ANTES de la moda de las camisetas floreadas o de las sudaderas con capucha y las sandalias, los predecesores de las actuales mentes pensantes de Silicon Valley vestían estrictamente de gris. Reagrupados en el seno del Movimiento Tecnocrático, miles de estos expertos patearon los Estados Unidos de la postguerra afirmando disponer de respuestas para todo. La mayoría eran ingenieros y ambicionaban substituir un “sistema político incompetente” por una gestión científica de los problemas humanos.
Una nueva formulación de Estado y gobierno en la que técnicos “rigurosos y racionales” se situarían en el meollo de las tomas de decisión. Pasado más de medio siglo, la poderosa Silicon Valley es la heredera de aquella tentativa para instaurar el nuevo orden mundial que defendía la filósofa Ayn Raud, teórica radical de un capitalismo individualista, o si ustedes prefieren, de un “egoísmo racional”.
En la era del comercio numérico, la Valley se ha liberado de las reglas del mercado. Antes de Steve Jobs o Mark Zuckerberg, las empresas tenían competidores naturales. Hoy en día, los aniquilan bajo el peso de sus monopolios.
De Apple a Microsoft pasando por Facebook o Google, estas sociedades se aprovechan de la fragilidad de las empresas más pequeñas y de las insatisfacciones de sus clientes para intensificar sus ofertas, adaptándolas a las demandas. Y, justamente cada una de ellas instruye gratuitamente la sociedad sobre los hábitos o costumbres del que la formula.

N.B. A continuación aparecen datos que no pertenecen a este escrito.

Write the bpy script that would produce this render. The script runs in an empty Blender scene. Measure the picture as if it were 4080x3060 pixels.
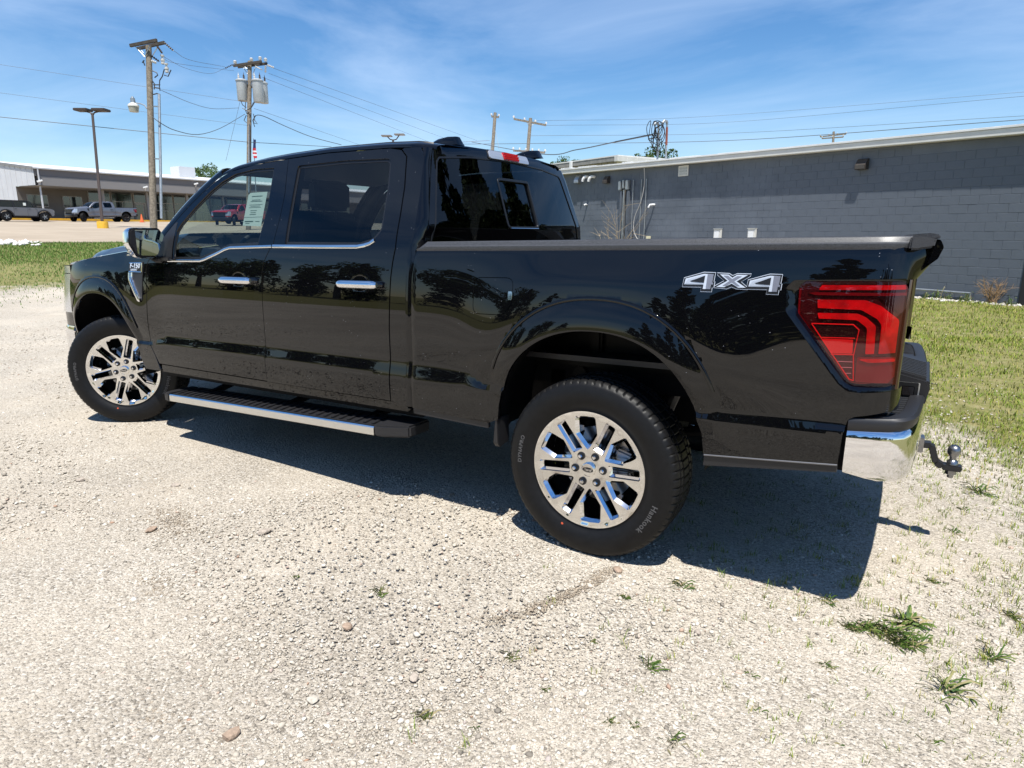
import bpy, bmesh, math, random
import numpy as np
from mathutils import Vector, Matrix
from mathutils.geometry import delaunay_2d_cdt

random.seed(7); rng = np.random.default_rng(7)
scene = bpy.context.scene
COL = scene.collection
R = math.radians

# ------------------------------------------------------------------ camera
FPX = 2593.42 / 4080.0
CAM = np.array([1.159, -3.471, 1.4362]); YAW, PITCH, ROLL = -0.55625, -0.22845, 0.00469
fwd = np.array([math.sin(YAW)*math.cos(PITCH), math.cos(YAW)*math.cos(PITCH), math.sin(PITCH)])
rgt = np.array([math.cos(YAW), -math.sin(YAW), 0.0]); upv = np.cross(rgt, fwd)
rgt, upv = (math.cos(ROLL)*rgt + math.sin(ROLL)*upv, -math.sin(ROLL)*rgt + math.cos(ROLL)*upv)
cam_data = bpy.data.cameras.new('camera'); cam = bpy.data.objects.new('camera', cam_data); COL.objects.link(cam)
cam_data.sensor_width = 36.0; cam_data.lens = 36.0*FPX; cam_data.clip_start = 0.05; cam_data.clip_end = 3000
mw = Matrix.Identity(4)
for i in range(3):
    mw[i][0], mw[i][1], mw[i][2], mw[i][3] = rgt[i], upv[i], -fwd[i], CAM[i]
cam.matrix_world = mw
scene.camera = cam

# ------------------------------------------------------------------ sky, sun, exposure
SUN = np.array([0.19, -0.33, 1.0]); SUN = SUN/np.linalg.norm(SUN)
world = bpy.data.worlds.new('World'); scene.world = world; world.use_nodes = True
nt = world.node_tree; nt.nodes.clear()
o = nt.nodes.new('ShaderNodeOutputWorld'); bg = nt.nodes.new('ShaderNodeBackground')
sky = nt.nodes.new('ShaderNodeTexSky'); sky.sky_type = 'NISHITA'; sky.sun_disc = False
sky.sun_elevation = math.asin(SUN[2]); sky.sun_rotation = math.atan2(SUN[0], SUN[1])
sky.altitude = 200; sky.air_density = 1.0; sky.dust_density = 0.15; sky.ozone_density = 2.2
bg.inputs['Strength'].default_value = 0.095
# thin cirrus: noise stretched along one heading
tc = nt.nodes.new('ShaderNodeTexCoord'); mp = nt.nodes.new('ShaderNodeMapping')
mp.inputs['Rotation'].default_value = (R(8), R(-10), R(35)); mp.inputs['Scale'].default_value = (0.9, 1.7, 5.0)
n1 = nt.nodes.new('ShaderNodeTexNoise'); n1.inputs['Scale'].default_value = 1.6; n1.inputs['Detail'].default_value = 7; n1.inputs['Roughness'].default_value = 0.58; n1.inputs['Distortion'].default_value = 0.5
rp = nt.nodes.new('ShaderNodeValToRGB'); rp.color_ramp.elements[0].position = 0.42; rp.color_ramp.elements[1].position = 0.86
rp.color_ramp.elements[0].color = (0, 0, 0, 1); rp.color_ramp.elements[1].color = (0.5, 0.5, 0.5, 1)
mx = nt.nodes.new('ShaderNodeMixRGB'); mx.inputs['Color2'].default_value = (6.4, 7.6, 9.4, 1)
hs = nt.nodes.new('ShaderNodeHueSaturation'); hs.inputs['Saturation'].default_value = 1.30; hs.inputs['Hue'].default_value = 0.503
L = nt.links.new
L(tc.outputs['Generated'], mp.inputs['Vector']); L(mp.outputs[0], n1.inputs['Vector']); L(n1.outputs[0], rp.inputs[0])
L(sky.outputs[0], hs.inputs['Color']); L(hs.outputs[0], mx.inputs['Color1']); L(rp.outputs[0], mx.inputs['Fac']); L(mx.outputs[0], bg.inputs['Color']); L(bg.outputs[0], o.inputs[0])
sd = bpy.data.lights.new('sun', 'SUN'); sun = bpy.data.objects.new('sun', sd); COL.objects.link(sun)
sd.energy = 5.0; sd.angle = R(0.53); sd.color = (1.0, 0.965, 0.90)
sun.rotation_euler = Vector(SUN).to_track_quat('Z', 'Y').to_euler(); sun.location = (0, 0, 30)
scene.view_settings.view_transform = 'Standard'; scene.view_settings.look = 'None'; scene.view_settings.gamma = 1.0
scene.view_settings.exposure = 0.65
scene.cycles.max_bounces = 8; scene.cycles.transparent_max_bounces = 16; scene.cycles.glossy_bounces = 4; scene.cycles.diffuse_bounces = 3
scene.cycles.caustics_reflective = False; scene.cycles.caustics_refractive = False
scene.cycles.sample_clamp_indirect = 6.0
scene.cycles.use_denoising = True

def at(px, py, depth):
    """world point seen at photo pixel (4080 wide) at a depth along the view axis"""
    d = fwd + rgt*((px-2040)/2593.42) - upv*((py-1530)/2593.42)
    return CAM + d*depth

# ------------------------------------------------------------------ materials
MATS = {}
def mat(name, color=(.5,.5,.5), rough=.5, metal=0.0, coat=0.0, coat_rough=.03, spec=.5, noise=None, bump=None, emit=None, alpha_tint=None, sheen=0):
    """noise = (scale, amount, detail[, second colour]); bump = (scale, strength, distance)"""
    if name in MATS: return MATS[name]
    m = bpy.data.materials.new(name); m.use_nodes = True; MATS[name] = m
    t = m.node_tree; b = t.nodes['Principled BSDF']
    b.inputs['Base Color'].default_value = (*color, 1); b.inputs['Roughness'].default_value = rough; b.inputs['Metallic'].default_value = metal
    b.inputs['Coat Weight'].default_value = coat; b.inputs['Coat Roughness'].default_value = coat_rough
    b.inputs['Specular IOR Level'].default_value = spec
    if noise or bump:
        g = t.nodes.new('ShaderNodeTexCoord')
    if noise:
        n = t.nodes.new('ShaderNodeTexNoise'); n.inputs['Scale'].default_value = noise[0]; n.inputs['Detail'].default_value = noise[2]; n.inputs['Roughness'].default_value = .6
        t.links.new(g.outputs['Object'], n.inputs['Vector'])
        r = t.nodes.new('ShaderNodeValToRGB'); r.color_ramp.elements[0].position = .3; r.color_ramp.elements[1].position = .7
        a = noise[1]; c2 = noise[3] if len(noise) > 3 else tuple(min(1, c*(1+a)) for c in color)
        r.color_ramp.elements[0].color = (*[c*(1-a) for c in color], 1); r.color_ramp.elements[1].color = (*c2, 1)
        t.links.new(n.outputs[0], r.inputs[0]); t.links.new(r.outputs[0], b.inputs['Base Color'])
    if bump:
        n = t.nodes.new('ShaderNodeTexNoise'); n.inputs['Scale'].default_value = bump[0]; n.inputs['Detail'].default_value = 6
        t.links.new(g.outputs['Object'], n.inputs['Vector'])
        bp = t.nodes.new('ShaderNodeBump'); bp.inputs['Strength'].default_value = bump[1]; bp.inputs['Distance'].default_value = bump[2]
        t.links.new(n.outputs[0], bp.inputs['Height']); t.links.new(bp.outputs[0], b.inputs['Normal'])
    if emit:
        b.inputs['Emission Color'].default_value = (*emit[0], 1); b.inputs['Emission Strength'].default_value = emit[1]
    return m

def spotted(m, scale=70, size=.085, share=.10, col=(.30,.31,.34)):
    t = m.node_tree; b = t.nodes['Principled BSDF']; g = t.nodes.new('ShaderNodeTexCoord'); v = t.nodes.new('ShaderNodeTexVoronoi'); v.inputs['Scale'].default_value = scale
    t.links.new(g.outputs['Object'], v.inputs['Vector']); s = t.nodes.new('ShaderNodeSeparateColor'); t.links.new(v.outputs['Color'], s.inputs[0])
    def math_(op, a_, b_):
        n = t.nodes.new('ShaderNodeMath'); n.operation = op
        for i, q in enumerate((a_, b_)):
            if isinstance(q, (int, float)): n.inputs[i].default_value = q
            else: t.links.new(q, n.inputs[i])
        return n.outputs[0]
    nz = t.nodes.new('ShaderNodeTexNoise'); nz.inputs['Scale'].default_value = 2.2; nz.inputs['Detail'].default_value = 4; t.links.new(g.outputs['Object'], nz.inputs['Vector'])
    near_ = math_('LESS_THAN', v.outputs['Distance'], size); few = math_('LESS_THAN', s.outputs[0], share); pat = math_('GREATER_THAN', nz.outputs[0], .50)
    f = math_('MULTIPLY', math_('MULTIPLY', near_, few), pat)
    mx_ = t.nodes.new('ShaderNodeMixRGB'); t.links.new(f, mx_.inputs[0]); mx_.inputs[1].default_value = b.inputs['Base Color'].default_value; mx_.inputs[2].default_value = (*col, 1); t.links.new(mx_.outputs[0], b.inputs['Base Color'])
    return m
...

La Silicon Valley es la caja fuerte de nuestros gustos y deseos. No hay empresa que acumule tantos datos sobre la población mundial, como Google y Facebook. La red social creada por Mark Zuckerberg atesora los secretos de más de 2.000 millones de individuos. Un golpe genial, el de la oferta gratuita contra el derecho a la intimidad. Y tanto más brillante en cuanto que estos grupos privados cotizan en Bolsa, pretendiendo trabajar por el interés general. Resulta complicado rebelarse contra un servicio gratuito. Nadie obliga al otro a tuitear. El padre de Facebook formula la pregunta ¿cuál es la definición que califica con más precisión nuestra identidad? Y nos aporta ipso facto la respuesta aplaudida por las masas: ciudadanos del mundo.
Al igual que los hombres en gris del pasado, él y los demás especialistas del sur de la bahía de San Francisco reivindican una utopía tecnológica planetaria. De la automatización a las investigaciones sobre inteligencia artificial, montan un andamiaje de soluciones virtuales para combatir todos los males de la humanidad gracias a inversores de capital que, ellos, no tienen nada de ficticio.

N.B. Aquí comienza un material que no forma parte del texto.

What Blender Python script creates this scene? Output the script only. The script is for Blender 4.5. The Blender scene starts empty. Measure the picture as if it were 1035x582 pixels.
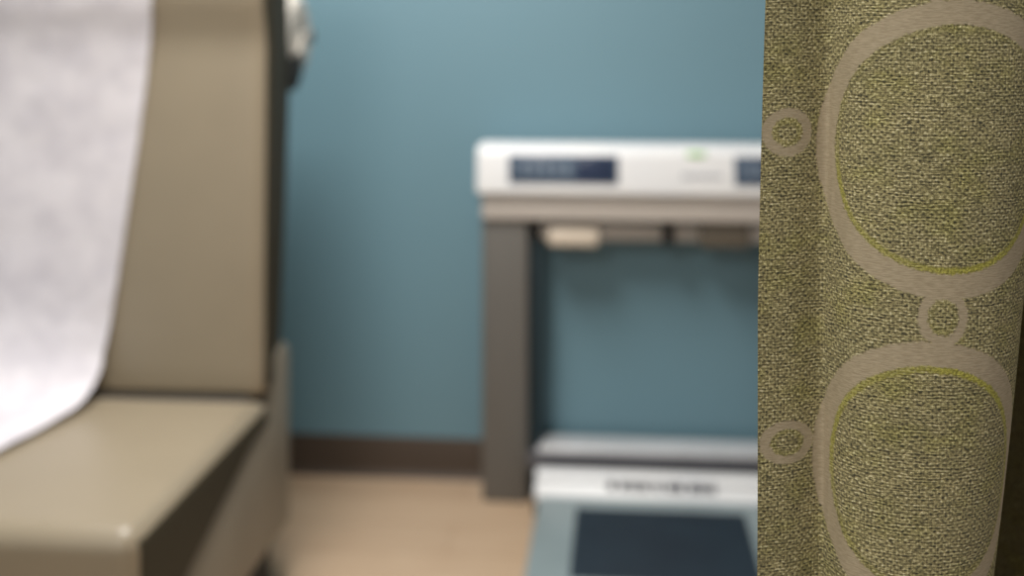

Estos financieros saben que el usuario se ha convertido en una mercancía, y que el comercio de sus datos se ha convertido en un elemento clave de la economía. Para ellos, que consideran algunas de estas empresas como puras apuestas financieras, y para los accionistas, más atados a su cotización en Bolsa que a la cifra de negocio, el futuro se presenta radiante.
Con unas gotitas de Trump, un coctel infalible. En 1957, en su libro Retorno al mejor de los mundos, Aldous Huxley temía un futuro en el que el hombre fuera sometido por sus propias invenciones. Veinte años antes del primer móvil, estaba aterrado ante la idea que sus profecías pudieran cumplirse.

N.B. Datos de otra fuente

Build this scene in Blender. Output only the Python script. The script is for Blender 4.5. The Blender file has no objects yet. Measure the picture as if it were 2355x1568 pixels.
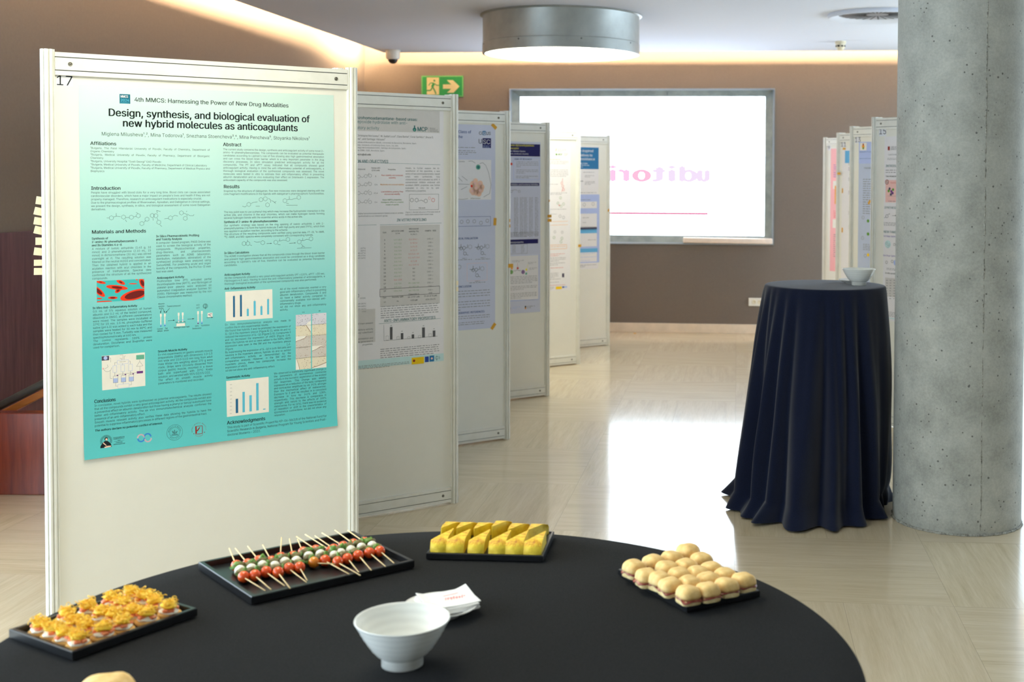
import bpy, bmesh, math, random, os
from mathutils import Vector, Matrix
S = bpy.context.scene
C = S.collection
PI = math.pi
W, H = 2355, 1568
# ------------------------------------------------------------------ camera
F, XC, YP, PITCH, ROLL, EYE = 2800., 1450., 498., math.radians(1.84), .0045, 1.6
cam = bpy.data.objects.new('camera', bpy.data.cameras.new('camera')); C.objects.link(cam)
cam.data.sensor_width = 36; cam.data.sensor_fit = 'HORIZONTAL'
cam.data.lens = F / W * 36
cam.data.shift_x = (W / 2 - XC) / W
cam.data.shift_y = (YP - H / 2) / W
ROT = (Matrix.Rotation(PI / 2 - PITCH, 3, 'X') @ Matrix.Rotation(ROLL, 3, 'Z'))
cam.matrix_world = Matrix.Translation((0, 0, EYE)) @ ROT.to_4x4()
cam.data.clip_start = .05
cam.data.dof.use_dof = True; cam.data.dof.focus_distance = 4.1; cam.data.dof.aperture_fstop = 5.0
S.camera = cam
# ------------------------------------------------------------------ world, exposure
S.view_settings.view_transform = 'Standard'; S.view_settings.look = 'None'
S.view_settings.exposure = 0.0; S.view_settings.gamma = 1; S.view_settings.use_curve_mapping = False
SKY, LAMP, PANE, COVE = 8.6, 10.4, 6.4, 320.0
wd = bpy.data.worlds.new('sky'); S.world = wd; wd.use_nodes = True
wd.node_tree.nodes['Background'].inputs[0].default_value = (.70, .86, 1, 1)
wd.node_tree.nodes['Background'].inputs[1].default_value = SKY
S.cycles.use_denoising = True
S.cycles.max_bounces = 8; S.cycles.diffuse_bounces = 5; S.cycles.glossy_bounces = 4
S.cycles.caustics_reflective = False; S.cycles.caustics_refractive = False
S.cycles.sample_clamp_indirect = 8
def area_light(name, loc, x_axis, y_axis, sx, sy, portal=False, color=(1, 1, 1), power=10, spread=PI):
    l = bpy.data.lights.new(name, 'AREA'); l.shape = 'RECTANGLE'; l.size = sx; l.size_y = sy
    o = bpy.data.objects.new(name, l); C.objects.link(o)
    x = Vector(x_axis).normalized(); y = Vector(y_axis).normalized(); z = x.cross(y)   # light shines along -z
    o.matrix_world = Matrix.Translation(loc) @ Matrix((x, y, z)).transposed().to_4x4()
    l.color = color; l.energy = power; l.spread = spread; l.cycles.is_portal = portal
    return o
# the room: building axis is turned 5 degrees from the view axis
LWX = lambda y: -2.80 - .0905 * (12.82 - y)          # left wall line
FWY = lambda x: 12.592 - .0826 * x                    # far wall line
AX = Vector((.0902, .9959, 0)).normalized(); TX = Vector((.9966, -.0823, 0)).normalized()
LIPX = lambda y: -2.58 - .0905 * (11.8 - y)           # left edge of the hung ceiling
LIPY = lambda x: 12.237 - .0826 * x                   # far edge of the hung ceiling
ZC = 2.86
for y0, y1 in ((-3.4, 5.2),):                          # daylight through the side glazing
    ym = (y0 + y1) / 2
    area_light('side_window_portal', (LWX(ym), ym, 1.45), AX, (0, 0, 1), y1 - y0, 2.7, True)
area_light('added_window_portal', (6.5, 9.1, 1.4), -AX, (0, 0, 1), 5.8, 2.8, True)  # unseen right glazing, added so daylight reaches the ceiling and floor
area_light('far_window_portal', (4.9, FWY(4.9), 1.4), -TX, (0, 0, 1), 2.0, 2.8, True)
WARM = (1, .70, .41)
area_light('far_cove_light', (-.2, LIPY(-.2) - .16, ZC + .13), TX, Vector((0, -.6, .8)), 9.6, .05, color=WARM, power=COVE * 9.6 / 5)
area_light('left_cove_light', (LIPX(6.0) + .16, 6.0, ZC + .13), AX, Vector((.6, 0, .8)), 13.2, .05, color=WARM, power=COVE * 13.2 / 5)
random.seed(7)
# ------------------------------------------------------------------ pixel helpers
def ray(x, y): return ROT @ Vector(((x - XC) / F, -(y - YP) / F, -1))
CAMP = Vector((0, 0, EYE))
def atz(x, y, z): d = ray(x, y); return CAMP + d * ((z - EYE) / d.z)
def aty(x, y, Y): d = ray(x, y); return CAMP + d * (Y / d.y)
# ------------------------------------------------------------------ materials
def lin(c):
    r = []
    for v in c:
        v /= 255.; r.append(v / 12.92 if v <= .04045 else ((v + .055) / 1.055) ** 2.4)
    return tuple(r) + (1,)
class N:
    def __init__(s, name):
        s.m = bpy.data.materials.new(name); s.m.use_nodes = True; s.t = s.m.node_tree
        s.b = s.t.nodes['Principled BSDF']; s.out = s.t.nodes['Material Output']
    def n(s, typ, **kw):
        nd = s.t.nodes.new('ShaderNode' + typ)
        for k, v in kw.items():
            if k[0] == '_': nd.inputs[k[1:].replace('_', ' ')].default_value = v
            else: setattr(nd, k, v)
        return nd
    def l(s, a, b): s.t.links.new(a, b)
    def coord(s, scale=(1, 1, 1), rot=(0, 0, 0), kind='Object', loc=(0, 0, 0)):
        tc = s.n('TexCoord'); mp = s.n('Mapping'); s.l(tc.outputs[kind], mp.inputs[0])
        mp.inputs['Scale'].default_value = scale; mp.inputs['Rotation'].default_value = rot; mp.inputs['Location'].default_value = loc
        return mp.outputs[0]
    def noise(s, vec, scale, detail=4, rough=.6):
        nd = s.n('TexNoise'); s.l(vec, nd.inputs['Vector'])
        nd.inputs['Scale'].default_value = scale; nd.inputs['Detail'].default_value = detail; nd.inputs['Roughness'].default_value = rough
        return nd.outputs[0]
    def ramp(s, fac, stops):
        r = s.n('ValToRGB'); e = r.color_ramp.elements
        while len(e) < len(stops): e.new(.5)
        for k, (p, c) in enumerate(stops): e[k].position = p; e[k].color = c if len(c) == 4 else tuple(c) + (1,)
        s.l(fac, r.inputs[0]); return r.outputs[0]
    def mix(s, fac, a, b, mode='MIX'):
        m = s.n('Mix', data_type='RGBA', blend_type=mode)
        for v, i in ((fac, 0), (a, 6), (b, 7)):
            if hasattr(v, 'is_linked'): s.l(v, m.inputs[i])
            else: m.inputs[i].default_value = v
        return m.outputs[2]
    def math(s, op, a, b=None):
        m = s.n('Math', operation=op)
        for i, v in enumerate((a, b)):
            if v is None: continue
            if hasattr(v, 'is_linked'): s.l(v, m.inputs[i])
            else: m.inputs[i].default_value = v
        return m.outputs[0]
    def bump(s, h, strength=.3, dist=.01):
        b = s.n('Bump'); b.inputs['Strength'].default_value = strength; b.inputs['Distance'].default_value = dist
        s.l(h, b.inputs['Height']); s.l(b.outputs[0], s.b.inputs['Normal'])
    def base(s, col, rough=.5, metal=0, spec=.5):
        if hasattr(col, 'is_linked'): s.l(col, s.b.inputs['Base Color'])
        else: s.b.inputs['Base Color'].default_value = col
        s.b.inputs['Roughness'].default_value = rough; s.b.inputs['Metallic'].default_value = metal
        s.b.inputs['Specular IOR Level'].default_value = spec
        return s
M = {}
def plain(name, rgb, rough=.5, metal=0, spec=.5, var=.06, scale=30):
    m = N(name); c = lin(rgb); v = m.coord()
    d = tuple(x * (1 - var) for x in c[:3]) + (1,); e = tuple(min(1, x * (1 + var)) for x in c[:3]) + (1,)
    m.base(m.ramp(m.noise(v, scale), [(.3, d), (.7, e)]), rough, metal, spec)
    M[name] = m.m; return m
plain('wall', (114, 105, 98), .85, spec=.2, var=.04, scale=60)
plain('ceiling', (214, 219, 232), .9, spec=.1, var=.01)
plain('plaster_white', (205, 200, 192), .9, spec=.1, var=.02)
plain('panel_board', (232, 231, 222), .45, spec=.35, var=.012, scale=8)
m = N('panel_metal'); v = m.coord()
m.base(m.ramp(m.noise(v, 14, 6), [(.25, lin((224, 224, 215))), (.6, lin((233, 233, 226)))]), .35, 0, .5); M['panel_metal'] = m.m
plain('groove', (92, 96, 96), .5, .3)
plain('screw', (120, 118, 108), .35, .8)
plain('paper_white', (232, 230, 232), .6, spec=.3, var=.01)
plain('paper_lilac', (205, 209, 228), .6, spec=.3, var=.01)
plain('paper_pink', (245, 178, 182), .6, var=.01)
plain('paper_slate', (186, 198, 222), .6, var=.02)
plain('card', (228, 230, 236), .6, var=.01)
plain('tape', (216, 160, 42), .6, var=.08, scale=200)
plain('tape_pale', (244, 228, 190), .7, var=.03)
plain('steel', (160, 164, 161), .42, .5, var=.14, scale=6)
plain('steel_edge', (175, 182, 190), .3, .8, var=.05)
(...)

Pasemos de un valle de sonrisas virtuales a otro estrictamente real sembrado de llantos y cadáveres. Aquel que propició las obligadas caídas definitivas de sus moradores lo llamó “de los caídos”, y allí yace como mudo testigo de una sociedad a la que ensangrentó. Resulta paradójica la nueva cruzada que se ha montado a raíz de su exhumación.
Brazos en alto por doquier, declaraciones supuestamente moderadas que huelen a votos, urnas y neofascismos latentes, amén de una familia que “rezando unida, permanece unida” en torno a la Fundación, para que subsista el caudillaje post mortem. Quizás sea que para ellos encontrarle una nueva morada les resulte complicado, sobre todo en un cementerio tradicional en el que una cohabitación in eternum puede acarrearles problemas de vecindario. Sin embargo, puestos a pensar, no les faltan opciones.
Están los pantanos, muy apreciados por el finado, y recuerdos imperecederos de su “ingente” labor, parkings familiares con plaza reservada y hasta las vallas con púas de Ceuta y Melilla, que con un adecuado monolito supondrían una elegía a su africanismo y a su Guardia Mora.
Curiosa también la actitud de la Iglesia con sus abades y monjes, sus prebendas y sus palios protectores al servicio del tirano. A la familia y al clero les queda aún una opción para redorar su blasón: convertir Cuelgamuros en un vasto refugio para emigrantes. Eso sí, cambiando la cruz por la media luna. ¡Salud!